Nadine Hourmant n’est pas une inconnue des téléspectateurs habitués des émissions politiques. En septembre 2014, elle avait interpellé François Hollande sur France 2, dans Des paroles et des actes sur les cadeaux fiscaux faits par le gouvernement aux patrons. Cette syndicaliste FO, déléguée syndicale chez le volailler Doux, devait à l’origine à nouveau faire face au président de la République jeudi soir, toujours sur la chaîne publique, lors de l’émission Dialogue citoyen programmée jeudi soir à 20h15. Mais elle a finalement été écartée, tout comme un autre "citoyen", l'agriculteur Nicolas Le Borgne. Et selon des sources internes à France Télévisions citée par Le Monde et selon la principale intéressée, l’Elysée ne serait pas étranger à ce changement de programme, alors que François Hollande compte énormément sur cette émission pour débuter une reconquête de l’opinion.

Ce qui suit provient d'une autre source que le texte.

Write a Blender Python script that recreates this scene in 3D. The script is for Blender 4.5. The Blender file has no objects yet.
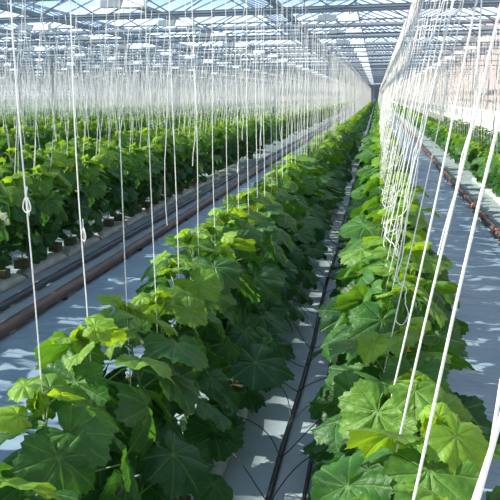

"Tout est bien préparé, tout est bien verrouillé". Pour Nadine Hourmant, ce sont bien des "pressions de l’Elysée" qui sont à l’origine de son éviction, dont elle a été mise au courant mercredi dernier. "Pourquoi ce changement de programme ?", s’interroge-t-elle au micro d'Europe 1. "Pressions de l’Elysée, pression d’avoir à faire face à des citoyens de la France d’en bas qui veulent s’exprimer, d’avoir à faire face à une déléguée syndicale qui ne mâche pas ses mots ? Aujourd’hui, je pense que les politiques ne sont pas en capacité de faire face à la parole des citoyens de la France d’en bas. Et donc tout est bien préparé, tout est bien verrouillé", accuse-t-elle. Pourtant tout était prêt, à l’entendre. "Une équipe de France 3 était même venue me filmer le 31 mars, lors de la journée d’action contre la loi El Khomri, afin de préparer un reportage pour l’émission", assure-t-elle au Parisien de mardi.
"La raison c'était que le temps d'audience était trop important par rapport au 120 minutes qu'exigeait l'Elysée. Six personnes, c'était trop de temps de parole pour le Président. Est-ce que c'est l'Elysée ou est-ce que c'est France 2 qui a fait ce choix ?", s'est de son côté interrogé sur Europe 1 Nicolas Le Borgne, qui aurait posé la question suivante au chef de l'Etat "est-ce qu'il veut encore de l'agriculture en France ?". Et d'ajouter : "Si c'est vraiment l’Élysée qui a pris cette décision, c'est du mépris total ! C'est même honteux de ne pas donner la parole à des personnes qui sont sur le terrain tous les jours, qui galèrent. Monsieur Hollande a-t-il peur d'avoir la vérité en face ?".
"A aucun moment nous ne sommes intervenus". L’Elysée et France Télévisions se défendent de concert. "Nous avions pré-selectionné une quinzaine de citoyens pour participer à cette émission. Nous avons recentré au fur et à mesure, afin de pouvoir aller au fond des sujets. Au final, seuls quatre Français vont intervenir jeudi soir", assure la direction de la chaîne au Parisien. "C’était une volonté de notre part, pas une demande de l’Elysée", affirme de son côté Michel Field au Monde. "Avoir moins de citoyens permettait d’avoir un vrai dialogue, pas seulement un témoignage, une question et une réponse du président, et puis c’est tout."
L’Elysée rejette également toute intervention. "A aucun moment nous ne sommes intervenus dans la composition du panel pour interroger François Hollande", assure-t-on à Europe 1. Pourtant, les deux parties ont bel et bien longuement discuté du déroulement de l’émission. "Nous avons juste décidé la semaine dernière, en accord avec la chaîne, de laisser plus de place aux questions des journalistes", admet un proche de François Hollande au Parisien. "Cette émission n’a pas été montée sous la dictée de l’Elysée, loin de là", assure de son côté Michel Field dans Le Monde. "Il y a eu des discussions âpres, où chacun a défendu son point de vue."
Une enquête interne à France 2. Cette affaire illustre en tout cas les relations particulièrement tendues entre le nouveau patron de l’information de France Télévisions et sa rédaction. Critiqué pour ses méthodes, l’ancien présentateur du Cercle de minuit l’est aussi, particulièrement, pour la préparation de Dialogue citoyen, au cours de laquelle il a été jugé trop conciliant avec l’Elysée. "Nous allons mener une enquête interne", annonce Manuel Tissier, président de la Société des journalistes de France 2, dans Le Parisien. "Vu l’enjeu, une émission avec un président de la République se fait toujours en collaboration avec l’Elysée, mais nous allons voir si c’est allé trop loin cette fois."